For a political party that considers economic development as its raison d’être, failure to meet its goal of attaining 5.5 percent gross domestic product (GDP) growth rate is cause for embarrassment. The Pakistan Muslim League-Nawaz (PML-N) was able to steer the government into attaining a GDP rate of 4.7 percent, which although higher than the previous GDP rate is still low. However, things are not as discouraging as they first appear to be as the industrial sector displayed a marked increase, with the growth rate being 6.8 percent while the services sector also showed modest improvement. The low GDP growth rate was the result of negative growth rate of 0.19 percent by the agriculture sector. While it is true that agriculture constitutes a significant part of Pakistan’s economy and negative growth rate in the sector must be addressed, however, a holistic appraisal of the economy would reveal that high rate of growth in the manufacturing sector is welcome news.
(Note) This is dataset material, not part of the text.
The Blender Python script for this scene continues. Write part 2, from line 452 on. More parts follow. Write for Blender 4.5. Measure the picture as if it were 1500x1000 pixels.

The industrial sector growth rate was largely due to the investment and development that took place in the construction industry and the power sector. The PML-N government is often criticised about prioritising construction of roads and elaborate infrastructure at the cost of development of health and education facilities. While there may be some weight behind these claims, it must be realised that health and education investment is not the panacea for Pakistan’s economic ills. Economic development requires adequate infrastructure to support it, and the PML-N government seems adamant on following this prescription. For most of Pakistan’s history, there have been low domestic savings but substantial foreign aid has found its way into Pakistan, and this has helped maintain a decent GDP growth rate. However, this foreign aid has been unable to address the underlying structural deficiencies, which have largely been responsible for Pakistan’s economic development. While it is true that the PML-N government is not exactly addressing all of these issues, it is still investing in infrastructure development and power generation, two of the main structural issues.

Pakistan’s power shortage is unequivocally the single biggest impediment to development in the recent past. Not only has it given great distress to the public, but it has also stagnated industrial development. Long hours of load shedding have made Pakistani exports, especially textile products, uncompetitive in the international market. It has increased costs by making the industrial units unproductive by decreasing their efficiency and forcing them to look for expensive alternatives for power provision. The PML-N government inherited this abysmal state of affairs, and the fact that it prioritised power production and managed to increase industrial growth rate is indeed laudable.

However, government should take note of the negative development in the agriculture sector. A great part of the labour force is still employed in agriculture, and in addition to providing them with means of livelihood, growth in the agriculture sector also keeps grain prices low and in turn keeps poverty in check. This does not mean that agriculture should be advanced at the cost of industrial sector. Pakistan’s economy is moving forward, and massive urbanisation has put great strain on the country’s major cities. This fast rate of urbanisation needs to be buttressed by industrial development if unemployment and poverty are to be effectively tackled. Hence, Pakistan is on the right track and it should continue developing the industrial sector.